The recent election was loudly proclaimed by the Liberals to be a contest between “Peers and People,” the Liberal-Labour-Nationalist Party being the “ People’s Party,” and the Tariff-Reform-Tory- Unionist combination being the “Peers’ Party.” But that was really not the case at all. It was not “People versus Peers,” the common people against the House of Lords; but plutocracy and aristocracy as enthroned by haphazard election in the House of Commons, against plutocracy and aristocracy reigning by right of birth or appointment in the House of Lords. That really was all the contest amounted to. The House of Lords, it is said, stands for class interests and privilege. The same could be said with equal truth of the House of Commons. The House of Commons is nominally a representative institution. But it does not represent the common people; it represents class interests, and its chief function is not to deliberate upon measures of its own initiation, but simply to vote those of the Cabinet, and to keep the Cabinet in power. “Representative” Government has been proved a sham and -a delusion, and one of the chief objections to the Referendum is one of its chief merits-that it would destroy representative government.

A member of the House of Commons loftily protests that he is not a mere delegate, but a representative. He does not represent the views of his constituents. On the contrary, they are supposed to have endorsed his own. These are generally of the haziest description—even when he has any at all. Usually he has none, and his election address and speeches consist chiefly of parrot-like repetitions of the utterances of his Party leaders. It is an advantage to the representative, of course, to have no very definite opinions of his own—or, at least, not to express them—because he is saved the trouble of changing them when his leaders decide to alter their policy. He just swings round as a matter of course.
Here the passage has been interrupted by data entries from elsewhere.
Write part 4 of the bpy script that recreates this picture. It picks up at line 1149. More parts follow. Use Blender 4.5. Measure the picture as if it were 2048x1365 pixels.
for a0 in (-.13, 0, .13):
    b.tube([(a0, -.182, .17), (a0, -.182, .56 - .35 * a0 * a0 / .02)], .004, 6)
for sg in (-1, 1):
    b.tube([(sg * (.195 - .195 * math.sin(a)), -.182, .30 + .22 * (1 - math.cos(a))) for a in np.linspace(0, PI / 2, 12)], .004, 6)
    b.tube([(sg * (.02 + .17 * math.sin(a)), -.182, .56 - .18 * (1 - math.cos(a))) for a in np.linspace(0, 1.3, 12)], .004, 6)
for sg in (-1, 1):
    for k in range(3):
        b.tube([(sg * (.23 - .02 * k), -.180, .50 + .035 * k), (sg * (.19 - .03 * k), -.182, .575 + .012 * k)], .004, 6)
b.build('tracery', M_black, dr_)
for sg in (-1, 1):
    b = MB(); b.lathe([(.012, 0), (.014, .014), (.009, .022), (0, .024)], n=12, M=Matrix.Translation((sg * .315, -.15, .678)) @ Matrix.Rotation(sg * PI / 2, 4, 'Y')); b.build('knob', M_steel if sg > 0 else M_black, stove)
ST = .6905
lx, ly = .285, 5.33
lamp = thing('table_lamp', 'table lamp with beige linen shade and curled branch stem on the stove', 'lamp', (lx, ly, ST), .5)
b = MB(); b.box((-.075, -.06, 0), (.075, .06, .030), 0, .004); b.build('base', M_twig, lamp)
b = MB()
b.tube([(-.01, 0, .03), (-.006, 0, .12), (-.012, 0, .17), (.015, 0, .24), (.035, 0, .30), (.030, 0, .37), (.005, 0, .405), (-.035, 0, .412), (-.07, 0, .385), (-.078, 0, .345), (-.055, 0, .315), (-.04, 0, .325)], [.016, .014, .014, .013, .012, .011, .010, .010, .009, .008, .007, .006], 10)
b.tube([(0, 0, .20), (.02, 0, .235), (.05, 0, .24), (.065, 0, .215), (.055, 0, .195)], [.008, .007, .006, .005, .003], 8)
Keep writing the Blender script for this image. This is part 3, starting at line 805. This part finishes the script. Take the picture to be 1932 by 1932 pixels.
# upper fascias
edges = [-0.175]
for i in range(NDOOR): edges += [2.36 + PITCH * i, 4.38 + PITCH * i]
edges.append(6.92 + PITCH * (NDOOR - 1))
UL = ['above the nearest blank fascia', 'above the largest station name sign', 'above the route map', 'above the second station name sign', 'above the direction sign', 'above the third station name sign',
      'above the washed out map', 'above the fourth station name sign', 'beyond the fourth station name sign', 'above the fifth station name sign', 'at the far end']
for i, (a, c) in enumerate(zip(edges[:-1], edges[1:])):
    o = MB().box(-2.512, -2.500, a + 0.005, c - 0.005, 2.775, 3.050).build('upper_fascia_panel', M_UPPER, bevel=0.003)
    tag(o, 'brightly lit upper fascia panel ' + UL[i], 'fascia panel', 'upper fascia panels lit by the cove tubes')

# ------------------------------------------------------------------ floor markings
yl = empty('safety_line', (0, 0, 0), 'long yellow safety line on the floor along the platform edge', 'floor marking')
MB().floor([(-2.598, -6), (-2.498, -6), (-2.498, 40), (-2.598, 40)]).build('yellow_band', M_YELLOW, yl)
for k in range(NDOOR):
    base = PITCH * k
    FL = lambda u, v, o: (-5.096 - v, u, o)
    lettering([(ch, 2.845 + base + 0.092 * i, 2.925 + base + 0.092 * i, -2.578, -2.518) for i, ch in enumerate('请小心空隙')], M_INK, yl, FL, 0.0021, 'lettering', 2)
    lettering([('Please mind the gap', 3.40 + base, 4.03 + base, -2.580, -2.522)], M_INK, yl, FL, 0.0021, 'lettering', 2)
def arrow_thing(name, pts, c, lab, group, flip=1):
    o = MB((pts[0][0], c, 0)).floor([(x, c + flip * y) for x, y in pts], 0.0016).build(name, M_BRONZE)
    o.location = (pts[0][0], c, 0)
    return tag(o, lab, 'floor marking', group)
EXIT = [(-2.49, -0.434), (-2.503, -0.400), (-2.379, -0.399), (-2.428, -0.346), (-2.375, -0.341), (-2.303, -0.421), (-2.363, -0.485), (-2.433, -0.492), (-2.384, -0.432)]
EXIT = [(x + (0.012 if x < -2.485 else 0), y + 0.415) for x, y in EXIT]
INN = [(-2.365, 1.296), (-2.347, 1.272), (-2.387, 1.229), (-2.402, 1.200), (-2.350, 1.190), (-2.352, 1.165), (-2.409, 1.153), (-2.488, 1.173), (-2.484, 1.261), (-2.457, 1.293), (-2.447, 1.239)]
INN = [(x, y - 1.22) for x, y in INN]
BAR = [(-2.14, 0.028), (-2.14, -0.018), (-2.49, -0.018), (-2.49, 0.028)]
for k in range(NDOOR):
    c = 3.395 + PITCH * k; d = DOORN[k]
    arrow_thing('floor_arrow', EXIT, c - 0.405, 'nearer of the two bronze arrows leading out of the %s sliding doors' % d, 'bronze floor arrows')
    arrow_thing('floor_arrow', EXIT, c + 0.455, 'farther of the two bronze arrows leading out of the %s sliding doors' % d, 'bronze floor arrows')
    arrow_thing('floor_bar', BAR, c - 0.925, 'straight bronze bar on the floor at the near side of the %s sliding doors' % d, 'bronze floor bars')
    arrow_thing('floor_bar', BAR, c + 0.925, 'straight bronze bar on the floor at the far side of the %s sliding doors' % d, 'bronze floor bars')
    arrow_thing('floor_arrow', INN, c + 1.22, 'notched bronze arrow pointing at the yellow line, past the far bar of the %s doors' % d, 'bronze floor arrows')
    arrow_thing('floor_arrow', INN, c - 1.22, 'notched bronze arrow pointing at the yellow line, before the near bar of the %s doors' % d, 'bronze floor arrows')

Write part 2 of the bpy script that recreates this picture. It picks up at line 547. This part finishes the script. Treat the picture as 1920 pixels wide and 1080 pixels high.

In these circumstances it is absurd to talk about representative government, and equally absurd to elect a House of Commons of 670 members. It would be very much simpler for the electors to vote on the question of Asquith v. Balfour, and let the one who secured the highest number of votes select a certain number of devoted followers to compose the Government and the other to select a somewhat smaller number—in proportion to the votes received—to form the Opposition. Such a method would achieve precisely the same result as is arrived at now, and would avoid all the fuss and bother and expense and corruption and lying of a General Election. It would, moreover, be a kind of Referendum, only it would be one of personalities instead of principles. It would, too, eliminate all the various side issues and the personal influence of the various candidates, which do so much to confuse the issues and to obscure the actual decision of the electorate on the principal matters upon which it is supposed to vote.

In the present election, for instance, the Liberals claim to have received a clear mandate against the Lords. Leaving the Labourists and Irish Nationalists out of account, however, the Liberals have only a majority of two—275 to 273. In England, Scotland, and Wales combined, they actually polled a minority of votes—2,266,878 to 2,358,430. Yet this minority vote gives them a majority in the three kingdoms of 18 seats—276 to 253; or adding the Labour, Socialist, and Nationalist vote outside of Ireland, a majority of 264,693 votes, and of 61 seats!

When we find that 2,773 Liberal voters in Bedfordshire Boroughs elect three members, while 2,754 Tory voters in the same constituencies have no representative at all; that 37,286 Liberals in Durham boroughs elect 10 members, while 32,827 Tories in the same places only elect 2; that 18,711 Liberals elect 3 members in the boroughs of Nottinghamshire, while 18,374 Nottinghamshire Tories elect 4; that 1,750 Tory borough electors in Wilts have four times the representation of the 9,508 electors of West Ham who voted for Will Thorne—we see how completely haphazard the present “representative” system is, and how little right the Government has to claim to have received a mandate on any question whatsoever.

All these anomalies, of course, would be swept away by a simple system of Proportional Representation; with every man and woman one vote, every vote would have equal value; the electors would vote for the principles connoted by the various party titles and programmes, and the personal considerations which now so often decide an election and confuse the issue, would disappear.

Even with Proportional Representation, however, it could not be claimed that the elected representatives were the collective wisdom of the nation, and there would still be the need for the Referendum. With our present haphazard system of electing “representatives” it is of immeasurably greater importance. But it is objected—and this by Liberals, too!—that the Referendum is so foreign, so un-English. And yet it has been put into operation over and over again in deciding such municipal questions as the establishment of a Free Library, the building of Baths, or the taking over of a Tramway service. It is the usual procedure adopted by a trade union for deciding any important matter involving the general body of the members in collective action or collective sacrifice. Surely if the voters of a municipality can be consulted on such questions as those indicated, or the members of a trade union can have referred to them the question of whether they should pay another penny a week contribution, or put forward a demand for a reduction of an hour in their working-week, the electors of the United Kingdom might reasonably be consulted on a radical change in fiscal policy, or any other question of equal moment.

It is sometimes objected that the people are not the best judges in such matters, and would probably vote wrong. But such an objection cuts at the very root of democracy and of popular self-government. It is an argument for despotism—benevolent or other—and is essentially destructive of the theory of a “mandate” given to any elected Government. If the Liberals cannot “trust the people” by means of a Referendum, how can they pretend that the mandate of this untrustworthy people is sufficient authority for them to abolish or even modify the Lords’ Veto? Either the people are sovereign or they are not, and government exists by the will of the governed or it does not. If the people are sovereign, then they should constitute the final court of appeal, not in the present haphazard fashion, not as between two bodies of men with identical interests and as like as two peas—that is no choice at all; but on a clear and distinct issue, a question of a definite principle or policy. And that can only be done by means of the Referendum.